(WHAT YOU HAVE TO DO) From the listing below, copy every line with the word "wide".

(SUPPLIED DATA)
━━━━━━━━

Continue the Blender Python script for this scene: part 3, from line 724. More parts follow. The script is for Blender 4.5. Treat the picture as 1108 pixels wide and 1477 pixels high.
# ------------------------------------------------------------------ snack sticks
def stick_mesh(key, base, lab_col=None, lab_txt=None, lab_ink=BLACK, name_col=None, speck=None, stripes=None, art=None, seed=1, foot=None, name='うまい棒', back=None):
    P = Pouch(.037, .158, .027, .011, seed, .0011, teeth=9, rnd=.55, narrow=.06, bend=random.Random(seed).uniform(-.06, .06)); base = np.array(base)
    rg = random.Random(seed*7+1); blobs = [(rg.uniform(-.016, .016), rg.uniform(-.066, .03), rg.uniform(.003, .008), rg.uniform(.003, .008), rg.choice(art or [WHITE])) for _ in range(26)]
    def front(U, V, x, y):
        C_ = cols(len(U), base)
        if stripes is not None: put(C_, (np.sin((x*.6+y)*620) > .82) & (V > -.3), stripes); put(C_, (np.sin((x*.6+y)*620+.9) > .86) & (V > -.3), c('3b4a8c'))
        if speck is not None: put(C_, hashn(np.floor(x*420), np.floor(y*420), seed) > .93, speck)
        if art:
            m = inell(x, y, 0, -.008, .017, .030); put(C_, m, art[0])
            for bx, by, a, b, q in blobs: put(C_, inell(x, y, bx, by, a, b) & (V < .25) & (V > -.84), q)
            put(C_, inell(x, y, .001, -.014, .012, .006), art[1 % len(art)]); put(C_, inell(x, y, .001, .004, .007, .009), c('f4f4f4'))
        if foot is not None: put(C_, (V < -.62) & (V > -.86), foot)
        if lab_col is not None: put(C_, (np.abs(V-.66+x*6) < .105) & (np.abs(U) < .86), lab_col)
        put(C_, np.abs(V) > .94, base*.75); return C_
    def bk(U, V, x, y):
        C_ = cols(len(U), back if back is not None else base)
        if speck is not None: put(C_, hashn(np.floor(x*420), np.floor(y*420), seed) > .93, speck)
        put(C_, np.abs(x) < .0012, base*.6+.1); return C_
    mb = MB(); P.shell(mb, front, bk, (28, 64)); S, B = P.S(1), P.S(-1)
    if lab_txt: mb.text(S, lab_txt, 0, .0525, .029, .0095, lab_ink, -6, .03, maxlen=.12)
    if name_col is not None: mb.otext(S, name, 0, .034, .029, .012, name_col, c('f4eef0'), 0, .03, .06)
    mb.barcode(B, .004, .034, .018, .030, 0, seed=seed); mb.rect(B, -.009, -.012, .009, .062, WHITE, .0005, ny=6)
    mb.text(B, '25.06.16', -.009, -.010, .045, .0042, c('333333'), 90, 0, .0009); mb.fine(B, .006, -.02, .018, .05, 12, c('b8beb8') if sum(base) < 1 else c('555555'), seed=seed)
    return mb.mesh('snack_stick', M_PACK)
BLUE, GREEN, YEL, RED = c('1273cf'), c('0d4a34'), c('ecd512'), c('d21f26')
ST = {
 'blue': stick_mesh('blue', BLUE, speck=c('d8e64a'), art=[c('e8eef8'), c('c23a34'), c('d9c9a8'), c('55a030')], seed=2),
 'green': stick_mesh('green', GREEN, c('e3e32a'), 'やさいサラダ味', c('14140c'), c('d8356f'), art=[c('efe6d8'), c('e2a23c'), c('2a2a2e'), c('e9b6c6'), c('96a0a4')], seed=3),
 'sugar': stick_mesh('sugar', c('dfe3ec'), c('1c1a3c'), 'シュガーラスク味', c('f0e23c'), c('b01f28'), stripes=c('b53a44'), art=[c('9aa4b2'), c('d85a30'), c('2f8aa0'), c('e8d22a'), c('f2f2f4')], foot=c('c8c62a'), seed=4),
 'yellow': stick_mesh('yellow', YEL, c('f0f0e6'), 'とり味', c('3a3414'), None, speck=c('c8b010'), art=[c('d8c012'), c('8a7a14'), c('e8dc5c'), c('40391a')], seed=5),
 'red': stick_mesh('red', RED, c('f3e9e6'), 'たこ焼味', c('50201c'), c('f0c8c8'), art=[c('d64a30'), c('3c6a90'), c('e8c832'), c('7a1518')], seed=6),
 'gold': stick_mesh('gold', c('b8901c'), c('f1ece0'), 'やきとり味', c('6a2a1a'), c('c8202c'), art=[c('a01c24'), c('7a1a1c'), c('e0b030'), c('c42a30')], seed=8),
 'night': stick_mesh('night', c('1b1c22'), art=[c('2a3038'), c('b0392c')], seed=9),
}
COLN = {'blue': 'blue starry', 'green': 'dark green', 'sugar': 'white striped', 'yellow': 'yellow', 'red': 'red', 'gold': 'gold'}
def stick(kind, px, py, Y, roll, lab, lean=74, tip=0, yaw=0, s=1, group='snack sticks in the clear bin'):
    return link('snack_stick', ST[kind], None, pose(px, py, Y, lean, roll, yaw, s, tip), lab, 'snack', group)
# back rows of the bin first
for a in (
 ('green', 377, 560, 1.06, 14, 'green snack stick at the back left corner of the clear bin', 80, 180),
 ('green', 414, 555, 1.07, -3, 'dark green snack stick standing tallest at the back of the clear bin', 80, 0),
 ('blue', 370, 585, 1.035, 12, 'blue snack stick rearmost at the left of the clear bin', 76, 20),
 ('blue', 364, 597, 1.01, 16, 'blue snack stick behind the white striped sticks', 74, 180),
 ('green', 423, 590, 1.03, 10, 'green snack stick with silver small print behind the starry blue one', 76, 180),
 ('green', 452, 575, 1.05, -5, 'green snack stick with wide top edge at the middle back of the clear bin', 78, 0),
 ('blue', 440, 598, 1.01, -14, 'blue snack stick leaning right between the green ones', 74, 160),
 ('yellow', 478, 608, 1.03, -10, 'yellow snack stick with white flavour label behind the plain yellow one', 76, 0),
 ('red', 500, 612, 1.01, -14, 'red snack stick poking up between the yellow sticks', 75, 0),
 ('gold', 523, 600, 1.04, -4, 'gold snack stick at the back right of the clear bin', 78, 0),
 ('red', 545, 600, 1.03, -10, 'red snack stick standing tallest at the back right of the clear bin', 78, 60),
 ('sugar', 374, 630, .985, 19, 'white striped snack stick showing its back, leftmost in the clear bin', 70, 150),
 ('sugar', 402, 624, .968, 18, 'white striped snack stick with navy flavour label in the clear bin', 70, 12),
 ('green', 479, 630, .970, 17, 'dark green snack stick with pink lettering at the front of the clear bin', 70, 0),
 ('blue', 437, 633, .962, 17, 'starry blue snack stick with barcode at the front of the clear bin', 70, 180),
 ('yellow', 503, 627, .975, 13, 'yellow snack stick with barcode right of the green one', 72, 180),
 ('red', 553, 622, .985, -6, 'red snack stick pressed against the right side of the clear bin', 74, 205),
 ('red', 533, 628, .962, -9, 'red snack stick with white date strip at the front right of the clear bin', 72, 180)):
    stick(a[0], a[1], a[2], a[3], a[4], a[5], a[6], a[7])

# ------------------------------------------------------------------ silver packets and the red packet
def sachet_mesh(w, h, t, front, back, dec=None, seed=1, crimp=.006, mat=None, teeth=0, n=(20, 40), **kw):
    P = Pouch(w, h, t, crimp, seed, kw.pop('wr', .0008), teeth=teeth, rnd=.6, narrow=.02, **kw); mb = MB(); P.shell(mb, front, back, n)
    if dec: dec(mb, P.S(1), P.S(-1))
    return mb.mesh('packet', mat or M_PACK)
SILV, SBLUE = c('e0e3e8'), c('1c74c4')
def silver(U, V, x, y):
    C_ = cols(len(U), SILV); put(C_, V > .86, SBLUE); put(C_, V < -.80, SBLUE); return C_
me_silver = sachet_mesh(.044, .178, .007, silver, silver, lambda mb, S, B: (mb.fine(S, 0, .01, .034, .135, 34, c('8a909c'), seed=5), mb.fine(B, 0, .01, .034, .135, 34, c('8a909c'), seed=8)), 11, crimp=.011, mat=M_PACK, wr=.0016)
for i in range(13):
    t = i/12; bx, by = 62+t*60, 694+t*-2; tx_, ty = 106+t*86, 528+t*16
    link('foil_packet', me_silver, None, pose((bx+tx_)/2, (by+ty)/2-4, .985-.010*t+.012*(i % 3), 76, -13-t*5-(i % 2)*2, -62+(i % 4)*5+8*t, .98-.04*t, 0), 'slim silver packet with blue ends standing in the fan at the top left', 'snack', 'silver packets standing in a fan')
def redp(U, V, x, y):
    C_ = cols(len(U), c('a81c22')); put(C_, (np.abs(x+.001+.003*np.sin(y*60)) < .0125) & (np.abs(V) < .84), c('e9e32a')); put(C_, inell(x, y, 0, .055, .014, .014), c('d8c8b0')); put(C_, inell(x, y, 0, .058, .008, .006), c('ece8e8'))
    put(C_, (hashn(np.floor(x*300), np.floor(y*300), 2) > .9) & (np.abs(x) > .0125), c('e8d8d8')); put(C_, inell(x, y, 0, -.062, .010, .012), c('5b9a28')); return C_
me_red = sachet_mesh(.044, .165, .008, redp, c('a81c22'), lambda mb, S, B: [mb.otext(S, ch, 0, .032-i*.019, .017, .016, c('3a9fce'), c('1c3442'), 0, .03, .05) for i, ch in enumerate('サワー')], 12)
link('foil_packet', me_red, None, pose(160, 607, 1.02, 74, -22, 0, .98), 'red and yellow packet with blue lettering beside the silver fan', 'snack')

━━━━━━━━

(RESULT FOR THIS EXERCISE)
Continue the Blender Python script for this scene: part 3, from line 724. More parts follow. The script is for Blender 4.5. Treat the picture as 1108 pixels wide and 1477 pixels high.
 ('green', 452, 575, 1.05, -5, 'green snack stick with wide top edge at the middle back of the clear bin', 78, 0),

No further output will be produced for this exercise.